--- Start ---

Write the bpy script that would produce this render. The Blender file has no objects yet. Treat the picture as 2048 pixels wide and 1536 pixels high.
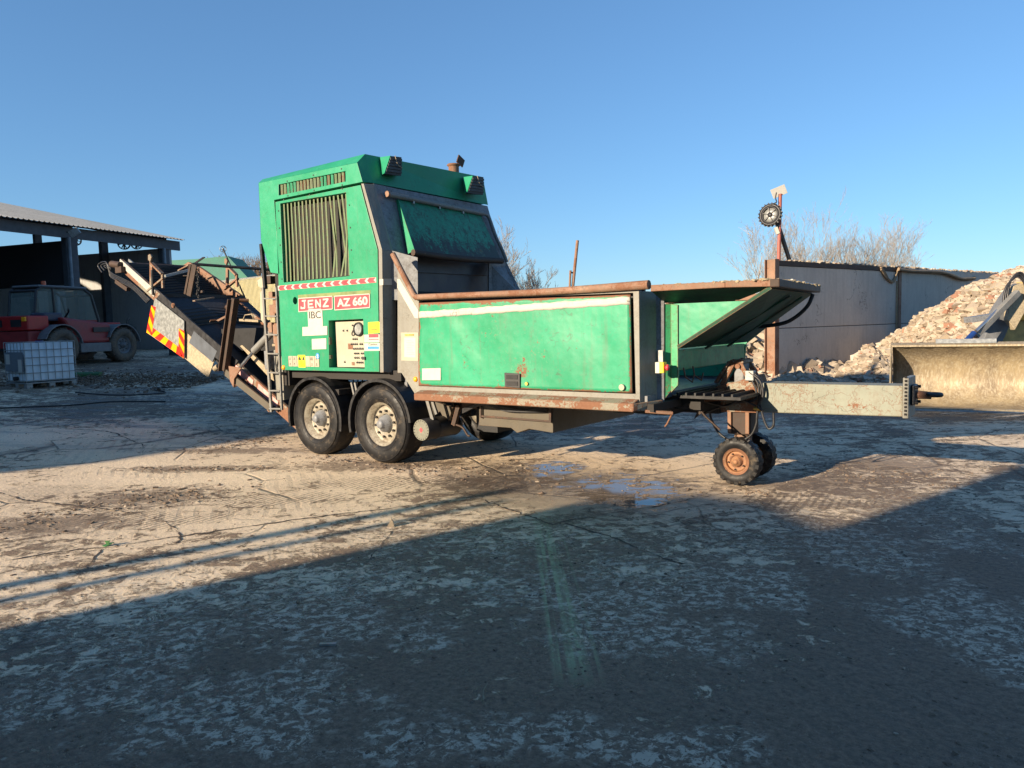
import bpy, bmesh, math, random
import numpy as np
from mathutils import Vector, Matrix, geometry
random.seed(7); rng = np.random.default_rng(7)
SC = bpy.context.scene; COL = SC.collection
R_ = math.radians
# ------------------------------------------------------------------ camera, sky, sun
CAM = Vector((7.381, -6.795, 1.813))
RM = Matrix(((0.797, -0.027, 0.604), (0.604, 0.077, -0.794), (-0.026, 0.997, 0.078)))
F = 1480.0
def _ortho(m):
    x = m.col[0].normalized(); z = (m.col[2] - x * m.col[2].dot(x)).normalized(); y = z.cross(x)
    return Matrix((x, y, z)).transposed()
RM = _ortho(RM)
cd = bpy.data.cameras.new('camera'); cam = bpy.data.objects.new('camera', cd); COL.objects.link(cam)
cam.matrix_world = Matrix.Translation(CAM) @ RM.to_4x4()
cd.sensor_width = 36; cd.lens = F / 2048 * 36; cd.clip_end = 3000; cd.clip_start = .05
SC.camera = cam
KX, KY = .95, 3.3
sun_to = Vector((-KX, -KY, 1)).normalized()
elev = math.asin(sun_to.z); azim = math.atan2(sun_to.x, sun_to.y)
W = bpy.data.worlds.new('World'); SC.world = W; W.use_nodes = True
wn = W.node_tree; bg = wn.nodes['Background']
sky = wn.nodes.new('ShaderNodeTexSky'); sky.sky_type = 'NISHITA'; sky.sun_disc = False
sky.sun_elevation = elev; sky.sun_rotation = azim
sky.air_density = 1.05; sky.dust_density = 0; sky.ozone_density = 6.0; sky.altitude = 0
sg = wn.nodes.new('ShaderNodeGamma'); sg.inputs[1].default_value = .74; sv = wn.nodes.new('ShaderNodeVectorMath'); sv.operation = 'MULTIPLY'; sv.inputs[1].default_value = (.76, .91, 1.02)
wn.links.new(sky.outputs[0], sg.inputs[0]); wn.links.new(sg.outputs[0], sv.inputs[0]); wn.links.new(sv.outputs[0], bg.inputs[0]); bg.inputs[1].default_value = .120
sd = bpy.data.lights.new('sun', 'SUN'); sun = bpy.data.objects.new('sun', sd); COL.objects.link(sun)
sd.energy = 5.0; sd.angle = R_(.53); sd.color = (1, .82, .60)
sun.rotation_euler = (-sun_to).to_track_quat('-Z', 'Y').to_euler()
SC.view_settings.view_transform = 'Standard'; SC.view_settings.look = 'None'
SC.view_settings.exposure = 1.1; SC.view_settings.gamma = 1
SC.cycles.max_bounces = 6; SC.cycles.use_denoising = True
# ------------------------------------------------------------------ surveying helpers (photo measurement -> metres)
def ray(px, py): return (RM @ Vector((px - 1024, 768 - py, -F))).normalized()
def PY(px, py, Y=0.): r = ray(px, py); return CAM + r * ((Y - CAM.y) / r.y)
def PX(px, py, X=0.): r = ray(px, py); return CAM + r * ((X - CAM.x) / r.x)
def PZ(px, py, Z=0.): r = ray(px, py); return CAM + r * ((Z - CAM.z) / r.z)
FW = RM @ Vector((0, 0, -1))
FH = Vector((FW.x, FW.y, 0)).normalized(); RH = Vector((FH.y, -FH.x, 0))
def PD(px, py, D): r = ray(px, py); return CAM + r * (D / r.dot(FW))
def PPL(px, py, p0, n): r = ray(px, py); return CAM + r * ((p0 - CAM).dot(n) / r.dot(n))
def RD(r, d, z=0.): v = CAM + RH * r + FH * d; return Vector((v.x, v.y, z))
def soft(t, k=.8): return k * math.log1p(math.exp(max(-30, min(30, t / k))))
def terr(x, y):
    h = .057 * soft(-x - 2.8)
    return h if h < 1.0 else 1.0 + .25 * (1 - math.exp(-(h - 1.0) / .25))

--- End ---

◆ **Do this**
In your copy of the listing above, reproduce each line exactly and omit all pictures.

◆ **Result for this exercise**
Write the bpy script that would produce this render. The Blender file has no objects yet. Treat the picture as 2048 pixels wide and 1536 pixels high.
import bpy, bmesh, math, random
import numpy as np
from mathutils import Vector, Matrix, geometry
random.seed(7); rng = np.random.default_rng(7)
SC = bpy.context.scene; COL = SC.collection
R_ = math.radians
# ------------------------------------------------------------------ camera, sky, sun
CAM = Vector((7.381, -6.795, 1.813))
RM = Matrix(((0.797, -0.027, 0.604), (0.604, 0.077, -0.794), (-0.026, 0.997, 0.078)))
F = 1480.0
def _ortho(m):
    x = m.col[0].normalized(); z = (m.col[2] - x * m.col[2].dot(x)).normalized(); y = z.cross(x)
    return Matrix((x, y, z)).transposed()
RM = _ortho(RM)
cd = bpy.data.cameras.new('camera'); cam = bpy.data.objects.new('camera', cd); COL.objects.link(cam)
cam.matrix_world = Matrix.Translation(CAM) @ RM.to_4x4()
cd.sensor_width = 36; cd.lens = F / 2048 * 36; cd.clip_end = 3000; cd.clip_start = .05
SC.camera = cam
KX, KY = .95, 3.3
sun_to = Vector((-KX, -KY, 1)).normalized()
elev = math.asin(sun_to.z); azim = math.atan2(sun_to.x, sun_to.y)
W = bpy.data.worlds.new('World'); SC.world = W; W.use_nodes = True
wn = W.node_tree; bg = wn.nodes['Background']
sky = wn.nodes.new('ShaderNodeTexSky'); sky.sky_type = 'NISHITA'; sky.sun_disc = False
sky.sun_elevation = elev; sky.sun_rotation = azim
sky.air_density = 1.05; sky.dust_density = 0; sky.ozone_density = 6.0; sky.altitude = 0
sg = wn.nodes.new('ShaderNodeGamma'); sg.inputs[1].default_value = .74; sv = wn.nodes.new('ShaderNodeVectorMath'); sv.operation = 'MULTIPLY'; sv.inputs[1].default_value = (.76, .91, 1.02)
wn.links.new(sky.outputs[0], sg.inputs[0]); wn.links.new(sg.outputs[0], sv.inputs[0]); wn.links.new(sv.outputs[0], bg.inputs[0]); bg.inputs[1].default_value = .120
sd = bpy.data.lights.new('sun', 'SUN'); sun = bpy.data.objects.new('sun', sd); COL.objects.link(sun)
sd.energy = 5.0; sd.angle = R_(.53); sd.color = (1, .82, .60)
sun.rotation_euler = (-sun_to).to_track_quat('-Z', 'Y').to_euler()
SC.view_settings.view_transform = 'Standard'; SC.view_settings.look = 'None'
SC.view_settings.exposure = 1.1; SC.view_settings.gamma = 1
SC.cycles.max_bounces = 6; SC.cycles.use_denoising = True
# ------------------------------------------------------------------ surveying helpers (photo measurement -> metres)
def ray(px, py): return (RM @ Vector((px - 1024, 768 - py, -F))).normalized()
def PY(px, py, Y=0.): r = ray(px, py); return CAM + r * ((Y - CAM.y) / r.y)
def PX(px, py, X=0.): r = ray(px, py); return CAM + r * ((X - CAM.x) / r.x)
def PZ(px, py, Z=0.): r = ray(px, py); return CAM + r * ((Z - CAM.z) / r.z)
FW = RM @ Vector((0, 0, -1))
FH = Vector((FW.x, FW.y, 0)).normalized(); RH = Vector((FH.y, -FH.x, 0))
def PD(px, py, D): r = ray(px, py); return CAM + r * (D / r.dot(FW))
def PPL(px, py, p0, n): r = ray(px, py); return CAM + r * ((p0 - CAM).dot(n) / r.dot(n))
def RD(r, d, z=0.): v = CAM + RH * r + FH * d; return Vector((v.x, v.y, z))
def soft(t, k=.8): return k * math.log1p(math.exp(max(-30, min(30, t / k))))
def terr(x, y):
    h = .057 * soft(-x - 2.8)
    return h if h < 1.0 else 1.0 + .25 * (1 - math.exp(-(h - 1.0) / .25))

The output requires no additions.